══ Dataset content
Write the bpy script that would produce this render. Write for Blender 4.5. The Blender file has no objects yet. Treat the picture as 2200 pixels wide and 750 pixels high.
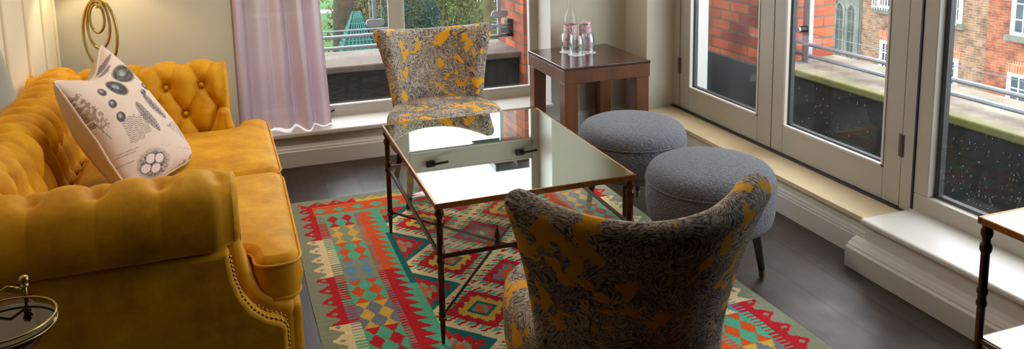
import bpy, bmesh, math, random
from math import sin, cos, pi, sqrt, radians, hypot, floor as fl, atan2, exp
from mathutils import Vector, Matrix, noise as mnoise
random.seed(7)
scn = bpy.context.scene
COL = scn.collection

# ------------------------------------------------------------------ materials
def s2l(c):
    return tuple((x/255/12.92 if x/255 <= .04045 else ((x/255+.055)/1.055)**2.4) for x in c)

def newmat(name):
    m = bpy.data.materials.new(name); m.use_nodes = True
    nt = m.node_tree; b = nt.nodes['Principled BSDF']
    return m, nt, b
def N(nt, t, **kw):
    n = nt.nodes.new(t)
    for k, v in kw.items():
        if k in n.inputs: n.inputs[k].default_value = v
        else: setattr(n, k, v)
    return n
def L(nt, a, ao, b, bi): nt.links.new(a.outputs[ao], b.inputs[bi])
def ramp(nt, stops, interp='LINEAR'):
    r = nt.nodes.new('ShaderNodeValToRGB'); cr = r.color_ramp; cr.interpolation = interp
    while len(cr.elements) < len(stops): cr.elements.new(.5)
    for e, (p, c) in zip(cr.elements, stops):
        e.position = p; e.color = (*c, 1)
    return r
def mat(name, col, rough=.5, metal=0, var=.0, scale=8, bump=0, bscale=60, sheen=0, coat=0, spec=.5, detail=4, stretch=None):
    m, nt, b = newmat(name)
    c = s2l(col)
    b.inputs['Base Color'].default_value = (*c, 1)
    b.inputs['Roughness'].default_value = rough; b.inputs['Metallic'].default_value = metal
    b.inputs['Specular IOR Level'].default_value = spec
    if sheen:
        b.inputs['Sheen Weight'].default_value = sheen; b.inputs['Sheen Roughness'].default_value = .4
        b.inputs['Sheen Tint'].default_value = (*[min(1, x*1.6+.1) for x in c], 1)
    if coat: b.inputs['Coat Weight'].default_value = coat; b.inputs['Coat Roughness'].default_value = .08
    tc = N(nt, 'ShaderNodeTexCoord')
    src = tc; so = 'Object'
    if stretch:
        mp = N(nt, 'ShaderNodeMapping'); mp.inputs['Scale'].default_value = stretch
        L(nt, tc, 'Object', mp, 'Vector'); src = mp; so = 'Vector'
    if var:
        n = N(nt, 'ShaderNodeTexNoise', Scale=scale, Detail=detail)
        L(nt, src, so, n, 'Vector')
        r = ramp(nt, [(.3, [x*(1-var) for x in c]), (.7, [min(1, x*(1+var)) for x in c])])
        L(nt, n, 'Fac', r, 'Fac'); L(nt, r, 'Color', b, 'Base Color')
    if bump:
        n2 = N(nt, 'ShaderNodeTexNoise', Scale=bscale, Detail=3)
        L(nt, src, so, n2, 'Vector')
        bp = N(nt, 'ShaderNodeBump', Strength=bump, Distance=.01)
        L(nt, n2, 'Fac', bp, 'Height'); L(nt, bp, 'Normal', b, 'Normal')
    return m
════
Extract the full listing exactly, with the pictures left out.

### Written answer:
Write the bpy script that would produce this render. Write for Blender 4.5. The Blender file has no objects yet. Treat the picture as 2200 pixels wide and 750 pixels high.
import bpy, bmesh, math, random
from math import sin, cos, pi, sqrt, radians, hypot, floor as fl, atan2, exp
from mathutils import Vector, Matrix, noise as mnoise
random.seed(7)
scn = bpy.context.scene
COL = scn.collection

# ------------------------------------------------------------------ materials
def s2l(c):
    return tuple((x/255/12.92 if x/255 <= .04045 else ((x/255+.055)/1.055)**2.4) for x in c)

def newmat(name):
    m = bpy.data.materials.new(name); m.use_nodes = True
    nt = m.node_tree; b = nt.nodes['Principled BSDF']
    return m, nt, b
def N(nt, t, **kw):
    n = nt.nodes.new(t)
    for k, v in kw.items():
        if k in n.inputs: n.inputs[k].default_value = v
        else: setattr(n, k, v)
    return n
def L(nt, a, ao, b, bi): nt.links.new(a.outputs[ao], b.inputs[bi])
def ramp(nt, stops, interp='LINEAR'):
    r = nt.nodes.new('ShaderNodeValToRGB'); cr = r.color_ramp; cr.interpolation = interp
    while len(cr.elements) < len(stops): cr.elements.new(.5)
    for e, (p, c) in zip(cr.elements, stops):
        e.position = p; e.color = (*c, 1)
    return r
def mat(name, col, rough=.5, metal=0, var=.0, scale=8, bump=0, bscale=60, sheen=0, coat=0, spec=.5, detail=4, stretch=None):
    m, nt, b = newmat(name)
    c = s2l(col)
    b.inputs['Base Color'].default_value = (*c, 1)
    b.inputs['Roughness'].default_value = rough; b.inputs['Metallic'].default_value = metal
    b.inputs['Specular IOR Level'].default_value = spec
    if sheen:
        b.inputs['Sheen Weight'].default_value = sheen; b.inputs['Sheen Roughness'].default_value = .4
        b.inputs['Sheen Tint'].default_value = (*[min(1, x*1.6+.1) for x in c], 1)
    if coat: b.inputs['Coat Weight'].default_value = coat; b.inputs['Coat Roughness'].default_value = .08
    tc = N(nt, 'ShaderNodeTexCoord')
    src = tc; so = 'Object'
    if stretch:
        mp = N(nt, 'ShaderNodeMapping'); mp.inputs['Scale'].default_value = stretch
        L(nt, tc, 'Object', mp, 'Vector'); src = mp; so = 'Vector'
    if var:
        n = N(nt, 'ShaderNodeTexNoise', Scale=scale, Detail=detail)
        L(nt, src, so, n, 'Vector')
        r = ramp(nt, [(.3, [x*(1-var) for x in c]), (.7, [min(1, x*(1+var)) for x in c])])
        L(nt, n, 'Fac', r, 'Fac'); L(nt, r, 'Color', b, 'Base Color')
    if bump:
        n2 = N(nt, 'ShaderNodeTexNoise', Scale=bscale, Detail=3)
        L(nt, src, so, n2, 'Vector')
        bp = N(nt, 'ShaderNodeBump', Strength=bump, Distance=.01)
        L(nt, n2, 'Fac', bp, 'Height'); L(nt, bp, 'Normal', b, 'Normal')
    return m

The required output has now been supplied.